Denominazione con cui si indicano tessuti sottoposti a marezzatura, un finissaggio speciale che conferisce loro un effetto cangiante.

Fino all’anno 1754 l’industria della marezzatura dei tessuti di seta (gli unici ad essere marezzati in quei tempi) appartenne pressoché esclusivamente all’Inghilterra.
In Francia dopo un primo tentativo fatto nel 1740 da Vaucanson, che non ebbe successo, ve ne fu un secondo meccanizzato, inventato nel 1843 da Tignat, fabbricante lionese, che schiacciava con calandre il tessuto bagnato, il più delle volte a coste, ripiegato su se stesso.
Un trattamento moire vero e proprio venne invece introdotto nel 1754 dall’inglese John Badger, chiamato dal governo francese, che si stabilì a Lione. In seguito il francese Vaucanson riuscì a mettere a punto una macchina per marezzare molto più comoda di quella di Badger, la famosa “calandra cilindrica” simile nel suo insieme ad un laminatoio.

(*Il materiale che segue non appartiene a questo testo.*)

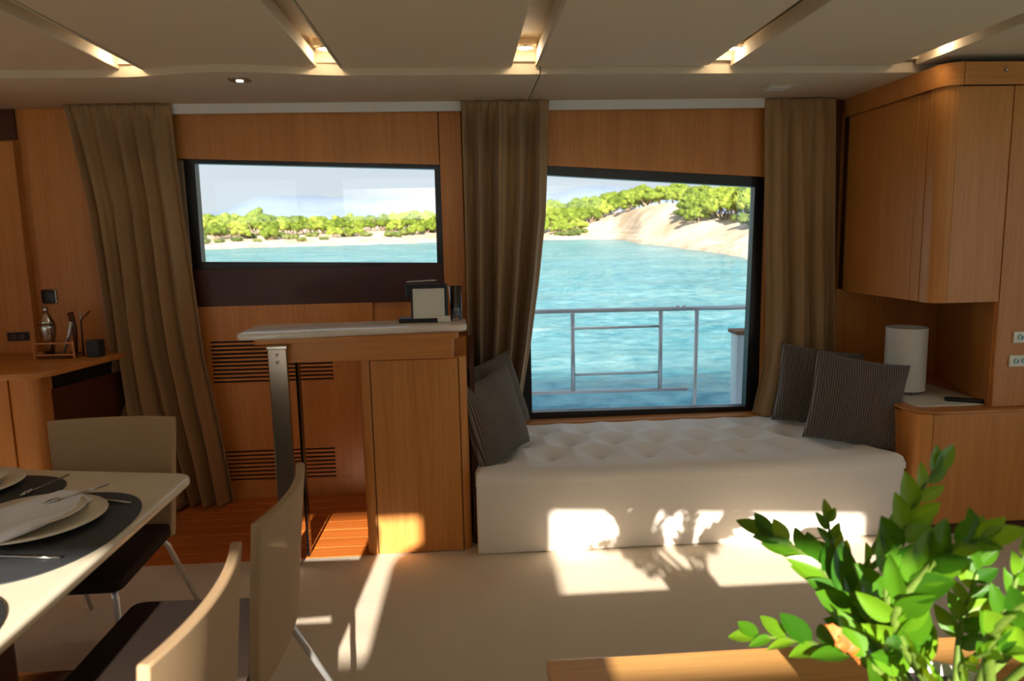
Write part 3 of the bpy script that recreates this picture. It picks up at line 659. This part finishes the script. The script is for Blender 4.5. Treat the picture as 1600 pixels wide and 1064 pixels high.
# ================================================================== RIGHT CABINETS
t = thing('upper_cabinet', 'tall wooden upper cabinet with a rounded corner right of the daybed', 'cabinet', (2.5, 4.0, 1.22))
MB().prism([(2.40, 3.62), (2.445, 3.53), (2.715, 3.53), (2.715, 4.49), (2.40, 4.49)], 1.225, 2.30, 'Z').build('body', 'wood_dark', t)
MB().prism(roundpoly([(2.372, 3.615), (2.372, 3.51), (2.438, 3.50), (2.438, 3.615)], [0, .07, 0, 0], 10), 1.222, 2.29, 'Z').build('corner_post', 'wood', t, auto=40)
MB().box(2.442, 2.722, 3.498, 3.52, 1.222, 2.288, .003).build('door', 'wood', t)
for a, b in ((3.632, 3.71), (3.713, 3.99), (3.993, 4.40)): MB().box(2.378, 2.40, a, b, 1.222, 2.288, .003).build('side_door', 'wood', t)
MB().prism(roundpoly([(2.362, 4.42), (2.362, 3.49), (2.452, 3.485), (2.452, 4.42)], [0, .09, 0, 0], 10), 2.292, 2.3995, 'Z').build('cornice', 'wood_x', t, auto=40)
MB().box(2.455, 3.6, 3.483, 3.52, 2.294, 2.3995, .003).build('cornice_board', 'wood_x', t)
MB().lathe([(.009, 0), (.009, .008), (.005, .012)], (2.66, 3.483, 2.36), 16, Matrix.Rotation(PI/2, 3, 'X')).build('knob', 'chrome', t, smooth=True)
t = thing('tall_cabinet', 'tall wooden cabinet panel at the right edge beside the lamp niche', 'cabinet', (3.1, 3.7, .66))
MB().box(2.728, 3.6, 3.50, 3.522, .668, 2.29, .003).build('door', 'wood', t)
MB().prism([(2.72, 3.52), (3.6, 3.52), (3.6, 4.49), (3.06, 4.49)], .668, 2.29, 'Z').build('body', 'wood', t)
t = thing('lower_cabinet', 'low wooden cabinet under the lamp niche with a rounded corner', 'cabinet', (2.8, 3.9, 0))
MB().prism([(2.30, 3.6), (2.37, 3.47), (3.6, 3.47), (3.6, 4.49), (2.30, 4.49)], .05, .64, 'Z').build('body', 'wood', t)
MB().box(2.462-.08, 3.6, 3.449, 3.47, .062, .652, .003).build('front_panel', 'wood', t)
MB().prism(roundpoly([(2.30, 3.60), (2.30, 3.46), (2.378, 3.447), (2.378, 3.60)], [0, .06, 0, 0], 10), .05, .652, 'Z').build('corner_post', 'wood', t, auto=40)
MB().prism(roundpoly([(2.295, 4.49), (2.295, 3.5), (2.40, 3.45), (3.6, 3.445), (3.6, 4.49)], [0, .08, .05, 0, 0], 8), .652, .666, 'Z', bev=.003).build('worktop', 'wood_x', t)
MB().box(2.36, 3.6, 3.462, 3.49, .0, .05).build('plinth', 'wood_dark', t)
# niche back panel
struct('trim_14', MB().box(2.36, 3.1, WY-.06, WY-.0, .666, 1.23, .002), 'wood')
# lamp, tray, remote
lx, ly = 2.50, 3.90; zt = .674
tray = MB().prism(roundpoly([(2.36, 3.56), (2.78, 3.56), (2.78, 4.1), (2.36, 4.1)], .03), .666, .6735, 'Z', bev=.002); tag(tray.build('tray', 'stone', auto=40), 'thin pale tray on the low cabinet under the lamp', 'tray')
t = thing('table_lamp', 'white cylindrical table lamp on the low cabinet behind the pillows', 'lamp', (lx, ly, zt))
MB().lathe([(.105, zt+.018), (.108, zt+.018), (.108, zt+.375), (.105, zt+.375)], (lx, ly, 0), 40, cap=False).build('lamp_shade', 'lampshade', t, auto=40)
MB().lathe([(.104, zt+.05), (.104, zt+.054)], (lx, ly, 0), 40).build('inner_disc', 'lampshade', t)
for k in range(3):
    a = R(-100+120*k); cx_, cy_ = lx+.1*math.cos(a), ly+.1*math.sin(a)
    MB().tube([(cx_, cy_, zt), (cx_, cy_, zt+.06)], .0055, 8).build('foot', 'chrome', t, smooth=True)
rmt = MB(); rmt.prism(rounded(-.025, .025, -.09, .09, .012), zt+.0005, zt+.017, 'Z', bev=.003); bmesh.ops.rotate(rmt.bm, verts=rmt.bm.verts[:], cent=(0, 0, 0), matrix=Matrix.Rotation(R(62), 3, 'Z')); bmesh.ops.translate(rmt.bm, verts=rmt.bm.verts[:], vec=(2.66, 3.62, 0))
tag(rmt.build('remote_control', 'black', auto=40), 'slim black remote control lying on the tray in front of the lamp', 'remote')
for z, lab, n in ((1.036, 'upper pale switch plate with round buttons on the tall cabinet', 1), (.912, 'lower pale switch plate with round sockets on the tall cabinet', 3)):
    t = thing('switch_plate', lab, 'switch', (2.9, 3.5, z), 'pale switch plates on the tall cabinet')
    x0 = 2.812 if n == 1 else 2.800
    MB().box(x0, x0+.24, 3.488, 3.5, z-.03, z+.03, .003).build('plate', 'china', t)
    for k in range(4): 
        if n == 1 and k % 2: continue
        MB().lathe([(.014, 0), (.014, .006), (.010, .006), (.009, .002)], (x0+.035+.042*k, 3.488, z), 18, Matrix.Rotation(PI/2, 3, 'X')).build('button', 'brushed', t, auto=40)

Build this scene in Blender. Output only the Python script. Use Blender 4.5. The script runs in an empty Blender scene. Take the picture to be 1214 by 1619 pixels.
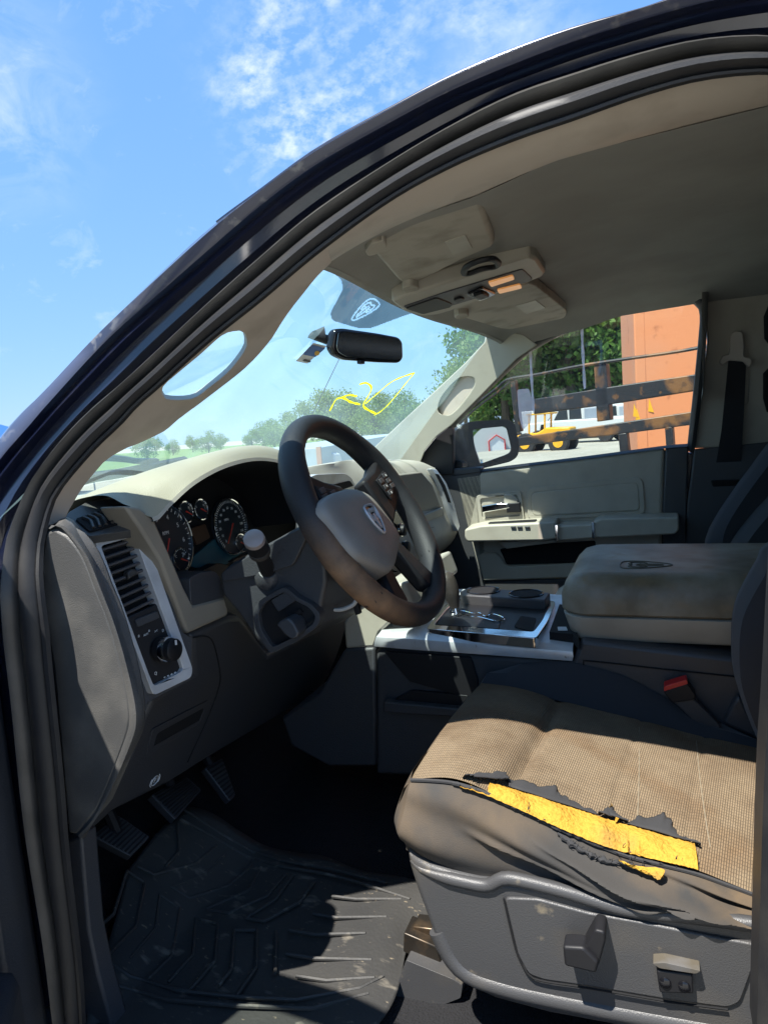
import bpy, bmesh, math, random
from mathutils import Vector as V, Matrix
from mathutils.geometry import tessellate_polygon
from mathutils.bvhtree import BVHTree
random.seed(7)
SC = bpy.context.scene; COL = SC.collection
R = math.radians
# ------------------------------------------------------------------ camera (truck frame: X rearward, Y to passenger side, Z up)
CAM = V((0.45113, -1.48185, 1.41326)); FPX = 1102.95
_y, _p, _r = R(21.75977), R(6.78269), R(4.26417)
FW = V((-math.sin(_y)*math.cos(_p), math.cos(_y)*math.cos(_p), -math.sin(_p)))
_r0 = V((math.cos(_y), math.sin(_y), 0)); _u0 = _r0.cross(FW)
RT = _r0*math.cos(_r) - _u0*math.sin(_r); UPV = _r0*math.sin(_r) + _u0*math.cos(_r)
cd = bpy.data.cameras.new('camera'); cam = bpy.data.objects.new('camera', cd); COL.objects.link(cam)
M = Matrix((RT, UPV, -FW)).transposed().to_4x4(); M.translation = CAM; cam.matrix_world = M
cd.sensor_fit = 'VERTICAL'; cd.sensor_height = 36; cd.lens = FPX*36/1619
cd.clip_start = 0.02; cd.clip_end = 3000
SC.camera = cam
def ray(px, py): return FW + RT*((px-607)/FPX) + UPV*((809.5-py)/FPX)
def U(px, py, ax, v):
    d = ray(px, py); return CAM + d*((v-CAM[ax])/d[ax])
def UP(px, py, p0, n):
    d = ray(px, py); return CAM + d*((V(p0)-CAM).dot(n)/d.dot(n))
def pl(p0, n):
    p0 = V(p0); n = V(n).normalized()
    return lambda x, y: UP(x, y, p0, n)
def X_(v): return lambda x, y: U(x, y, 0, v)
def Y_(v): return lambda x, y: U(x, y, 1, v)
def Z_(v): return lambda x, y: U(x, y, 2, v)
def side_y(z): return -0.865 if z < 1.25 else -0.865 + (z-1.25)*0.34
def SIDE(off):
    def f(x, y):
        d = ray(x, y); a, b = 0.05, 3.0
        for _ in range(50):
            m = (a+b)/2; p = CAM + d*m
            if p.y < side_y(p.z)+off: a = m
            else: b = m
        return CAM + d*a
    return f
def T(pts, f): return [f(x, y) for x, y in pts]
def cr(pts, n, closed=False):
    """Catmull-Rom through pts, resampled to n points by arc length"""
    pts = [V(p) for p in pts]; m = len(pts); out = []
    segs = m if closed else m-1
    for i in range(segs):
        if closed: p0, p1, p2, p3 = pts[i-1], pts[i], pts[(i+1) % m], pts[(i+2) % m]
        else:
            p1, p2 = pts[i], pts[i+1]
            p0 = pts[i-1] if i else p1*2-p2
            p3 = pts[i+2] if i+2 < m else p2*2-p1
        for k in range(8):
            t = k/8; t2 = t*t; t3 = t2*t
            out.append((p1*2 + (p2-p0)*t + (p0*2-p1*5+p2*4-p3)*t2 + (p1*3-p0-p2*3+p3)*t3)*0.5)
    out.append(pts[0].copy() if closed else pts[-1].copy())
    L = [0]
    for a, b in zip(out, out[1:]): L.append(L[-1]+(b-a).length)
    res = []; j = 0; N = n if closed else n-1
    for k in range(n):
        s = L[-1]*k/N
        while j < len(L)-2 and L[j+1] < s: j += 1
        t = (s-L[j])/max(L[j+1]-L[j], 1e-9)
        res.append(out[j].lerp(out[j+1], min(max(t, 0), 1)))
    return res
def rnd(poly, r, k=5):
    """round the corners of a closed px polygon by r pixels"""
    out = []; m = len(poly)
    for i in range(m):
        p = V(poly[i]).to_2d(); a = V(poly[i-1]).to_2d(); b = V(poly[(i+1) % m]).to_2d()
        la, lb = (a-p).length, (b-p).length
        q = min(r, la*.45, lb*.45)
        s = p+(a-p)/max(la, 1e-6)*q; e = p+(b-p)/max(lb, 1e-6)*q
        for j in range(k):
            t = j/(k-1); out.append(tuple((s*(1-t)**2 + p*2*t*(1-t) + e*t*t)))
    return out
# ------------------------------------------------------------------ materials
MATS = {}
def nodes(m): return m.node_tree.nodes, m.node_tree.links
def mat(name, col, rough=.5, metal=0, bump=None, var=None, coat=0, spec=.5, sheen=0, emit=None, scr=None):
    """var=(scale, colour2, lo, hi[, detail]) noise mix; bump=(scale,strength,dist); scr = second fine speckle (scale, colour, lo, hi)"""
    m = bpy.data.materials.new(name); m.use_nodes = True; n, l = nodes(m)
    b = n['Principled BSDF']; b.inputs['Base Color'].default_value = (*col, 1); b.inputs['Roughness'].default_value = rough
    b.inputs['Metallic'].default_value = metal; b.inputs['Specular IOR Level'].default_value = spec
    b.inputs['Coat Weight'].default_value = coat; b.inputs['Coat Roughness'].default_value = .08
    b.inputs['Sheen Weight'].default_value = sheen
    tc = n.new('ShaderNodeTexCoord'); src = None
    for item in (var, scr):
        if not item: continue
        t = n.new('ShaderNodeTexNoise'); t.inputs['Scale'].default_value = item[0]; t.inputs['Detail'].default_value = item[4] if len(item) > 4 else 5
        l.new(tc.outputs['Object'], t.inputs['Vector'])
        rp = n.new('ShaderNodeMapRange'); rp.inputs[1].default_value = item[2]; rp.inputs[2].default_value = item[3]
        l.new(t.outputs['Fac'], rp.inputs[0])
        mx = n.new('ShaderNodeMix'); mx.data_type = 'RGBA'; mx.inputs[6].default_value = (*col, 1)
        if src: l.new(src, mx.inputs[6])
        mx.inputs[7].default_value = (*item[1], 1); l.new(rp.outputs[0], mx.inputs[0]); src = mx.outputs[2]
    if src: l.new(src, b.inputs['Base Color'])
    if bump:
        t = n.new('ShaderNodeTexVoronoi' if len(bump) > 3 else 'ShaderNodeTexNoise'); t.inputs['Scale'].default_value = bump[0]
        l.new(tc.outputs['Object'], t.inputs['Vector'])
        bp = n.new('ShaderNodeBump'); bp.inputs['Strength'].default_value = bump[1]; bp.inputs['Distance'].default_value = bump[2]
        l.new(t.outputs[0], bp.inputs['Height']); l.new(bp.outputs[0], b.inputs['Normal'])
    if emit:
        b.inputs['Emission Color'].default_value = (*emit[0], 1); b.inputs['Emission Strength'].default_value = emit[1]
    MATS[name] = m; return m
def glass_mat(name, tint, dust=0.04, dustcol=(.8, .85, .85), ior=1.45, dscale=6):
    m = bpy.data.materials.new(name); m.use_nodes = True; n, l = nodes(m); n.clear()
    o = n.new('ShaderNodeOutputMaterial'); tr = n.new('ShaderNodeBsdfTransparent'); tr.inputs[0].default_value = (*tint, 1)
    gl = n.new('ShaderNodeBsdfGlossy'); gl.inputs['Roughness'].default_value = .02
    lw = n.new('ShaderNodeLayerWeight'); lw.inputs['Blend'].default_value = .5
    pw = n.new('ShaderNodeMath'); pw.operation = 'POWER'; pw.inputs[1].default_value = 5; l.new(lw.outputs['Facing'], pw.inputs[0])
    fr_ = n.new('ShaderNodeMath'); fr_.operation = 'MULTIPLY_ADD'; fr_.inputs[1].default_value = .7; fr_.inputs[2].default_value = (ior-1)*.12; l.new(pw.outputs[0], fr_.inputs[0])
    mx = n.new('ShaderNodeMixShader'); l.new(fr_.outputs[0], mx.inputs[0]); l.new(tr.outputs[0], mx.inputs[1]); l.new(gl.outputs[0], mx.inputs[2])
    df = n.new('ShaderNodeBsdfTranslucent'); df.inputs[0].default_value = (*dustcol, 1)
    tc = n.new('ShaderNodeTexCoord'); ns = n.new('ShaderNodeTexNoise'); ns.inputs['Scale'].default_value = dscale; ns.inputs['Detail'].default_value = 6
    l.new(tc.outputs['Object'], ns.inputs['Vector'])
    mp = n.new('ShaderNodeMapRange'); mp.inputs[1].default_value = .3; mp.inputs[2].default_value = .75; mp.inputs[3].default_value = dust*.6; mp.inputs[4].default_value = dust*1.5
    l.new(ns.outputs[0], mp.inputs[0])
    m2 = n.new('ShaderNodeMixShader'); l.new(mp.outputs[0], m2.inputs[0]); l.new(mx.outputs[0], m2.inputs[1]); l.new(df.outputs[0], m2.inputs[2])
    l.new(m2.outputs[0], o.inputs[0]); MATS[name] = m; return m
paint = mat('navy_paint', (.008, .011, .028), .22, 0, coat=1, var=(30, (.02, .022, .035), .55, .75))
paint_worn = mat('worn_navy_paint', (.035, .042, .075), .35, 0, coat=.6, var=(60, (.16, .16, .17), .56, .66, 9), scr=(9, (.05, .055, .09), .4, .6))
rubber = mat('door_rubber', (.012, .012, .014), .55, bump=(500, .15, .001), var=(25, (.022, .021, .02), .45, .7))
rubber_pale = mat('pale_dusty_rubber', (.038, .036, .034), .42, bump=(400, .2, .001), var=(18, (.07, .064, .058), .4, .7))
beige = mat('beige_trim', (.45, .42, .345), .5, bump=(700, .12, .0006), var=(14, (.38, .345, .28), .45, .75))
beige_pillar = mat('beige_pillar_trim', (.53, .46, .385), .5, bump=(700, .1, .0006), var=(14, (.37, .31, .25), .5, .8))
taupe = mat('taupe_trim', (.43, .395, .325), .5, bump=(500, .15, .0006), var=(12, (.36, .325, .265), .45, .75))
headl = mat('headliner_cloth', (.345, .335, .30), .95, bump=(900, .25, .0006), var=(7, (.285, .275, .245), .42, .72), scr=(3, (.295, .285, .255), .5, .7))
visorm = mat('visor_vinyl', (.43, .39, .32), .7, bump=(900, .1, .0005), var=(16, (.27, .24, .185), .5, .75))
dark = mat('charcoal_plastic', (.047, .049, .055), .48, bump=(380, .35, .0008, 1), var=(9, (.055, .053, .052), .45, .75), scr=(300, (.12, .11, .10), .70, .78))
grain = mat('grained_charcoal', (.072, .072, .071), .5, bump=(650, .35, .0008, 1), var=(12, (.13, .125, .115), .45, .7))
black = mat('black_plastic', (.012, .012, .014), .5, spec=.35, bump=(700, .2, .0005))
void = mat('black_void', (.004, .004, .005), .9)
gloss = mat('gloss_black', (.008, .008, .01), .12)
silver = mat('satin_silver', (.68, .70, .72), .36, .35, var=(20, (.52, .53, .54), .4, .7), scr=(60, (.35, .30, .24), .68, .76))
chrome = mat('chrome', (.86, .87, .88), .08, 1)
spokem = mat('spoke_plastic', (.014, .014, .016), .55, spec=.25)
leather = mat('wheel_leather', (.045, .040, .037), .42, bump=(420, .5, .001, 1), var=(14, (.075, .062, .052), .42, .7))
seatcloth = mat('charcoal_seat_cloth', (.026, .028, .034), .9, bump=(900, .3, .0006), sheen=.15)
bolster = mat('dirty_bolster_cloth', (.042, .039, .036), .85, bump=(900, .4, .0008), var=(5, (.15, .10, .052), .40, .64), scr=(20, (.034, .033, .032), .5, .75))
torn = mat('torn_cloth', (.035, .035, .037), .9, bump=(600, .5, .001))
foam = mat('yellow_foam', (.50, .285, .045), 1, bump=(240, 1.0, .003), var=(160, (.40, .215, .03), .50, .72, 8), scr=(9, (.30, .18, .06), .58, .72, 8), spec=.05)
seatplast = mat('seat_side_plastic', (.056, .056, .058), .45, bump=(620, .3, .0007, 1), var=(8, (.085, .076, .064), .5, .75), scr=(35, (.19, .16, .115), .66, .76))
carpet = mat('black_carpet', (.010, .010, .012), .95, bump=(300, 1, .006), scr=(260, (.10, .08, .05), .74, .8))
lidm = mat('stained_armrest_vinyl', (.29, .255, .195), .45, bump=(420, .35, .0008, 1), var=(9, (.135, .105, .06), .38, .64), scr=(26, (.22, .155, .085), .52, .75))
rust = mat('rusty_black_steel', (.015, .015, .017), .5, var=(5, (.20, .09, .028), .53, .61, 8), scr=(22, (.12, .055, .02), .60, .66, 6))
orange = mat('orange_steel', (.66, .235, .095), .6, var=(1.2, (.62, .25, .12), .42, .65, 8), scr=(7, (.36, .11, .045), .64, .74, 8))
white = mat('white_paint', (.52, .53, .53), .45)
ink = mat('white_marking', (.75, .76, .75), .5)
red = mat('red_plastic', (.55, .02, .02), .35)
wire = mat('grey_thread', (.24, .20, .14), .9)
amber = mat('amber_lens', (.85, .42, .14), .3, emit=((1, .42, .13), .12))
ymark = glass_mat('yellow_marker', (.9, .88, .2), .6, (.95, .9, .12), 1.0, 90)
yellow = mat('yellow_machine_paint', (.75, .38, .02), .4, var=(6, (.55, .27, .02), .5, .75))
tyre = mat('tyre_rubber', (.02, .02, .022), .8)
bark = mat('bark', (.09, .07, .05), .9)
belt = mat('belt_webbing', (.012, .012, .015), .7, bump=(700, .4, .0008))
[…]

Essa infatti era composta da due pesanti cilindri metallici incavati che venivano riscaldati all’interno da una sbarra di ferro arroventata. Con tale apparecchio si procedeva alla marezzatura, quindi, quando le sbarre si raffreddavano, si procedeva alla loro sostituzione. I due cilindri si premevano reciprocamente mediante l’uso di leve di diverso genere.
Il moiré che si otteneva con questo sistema prendeva il nome di “moiré rotondo” o “moiré francese”. La macchina, anche se chiamata “calandra cilindrica”, non aveva nulla a che fare con le calandre classiche con cui si otteneva l’effetto di dare al tessuto una superficie piana e uniforme. Nel 1864, due apprettatori-marezzatori di Lione i fratelli Vignet, coadiuvati da un meccanico della stessa città, il sig. Barbier, costruirono una nuova macchina nella quale i massi di pietra di Badger ei cilindri di Vaucanson furono sostituiti da due lastre mobili tra le quali veniva collocato il tessuto piegato a falda.
Per meglio chiarire di cosa si trattava ecco una breve descrizione del procedimento: 1) lastra di base e prima falda di tessuto collocato da destra a sinistra, 2) seconda falda di tessuto collocata da sinistra a destra, 3) secondo cartone divisorio e terza falda di tessuto collocato di nuovo da destra a sinistra e così via sino alla fine della pezza.
Una volta caricata tutta la pressa a vite le lastre venivano compresse tra di loro ottenendo così la marezzatura senza dover ricorrere a pressioni dovute semplicemente al peso proprio della macchina (sistema di Badger).
Attualmente i marezzati più belli si ottengono ricorrendo a due operazioni. La prima, unicamente manuale, consiste nel fare passare il tessuto piegato su metà altezza (sistema più antico) o piegato testa coda (sistema attuale), attraverso due stecche modulate a onda di mare più o meno larghe a seconda del moiré che si vuole ottenere così da fare scorrere le cannette del moiré con sovrapposizione diversa nei diversi punti. Con la seconda operazione, dopo il passaggio attraverso le stecche, il tessuto viene calandrato facendolo passare attraverso due cilindri di cui il primo è liscio e riscaldato sui 100°- 130°, il secondo ricoperto da una carta speciale; su di essi viene esercitata una pressione che arriva a circa 30 tonnellate; il tessuto che ne esce è perfettamente marezzato.
Il tipo piegato su metà altezza dà un moire più bello perché ottenuto con la sovrapposizione della stessa trama di tessitura, ma piega centrale resta indelebile; il testa contro testa elimina la riga centrale, ma dà un moiré meno bello, in cui il rovescio della prima metà si presenta più lucido di quello della seconda metà, difetto che si può eliminare passando il tessuto rivoltato per una seconda volta nella calandra. I moiré più belli sono quelli fatti su tessuti tinti in filo e in unito; ciò non toglie che si possono marezzare anche tessuti stampati e tinti in pezza.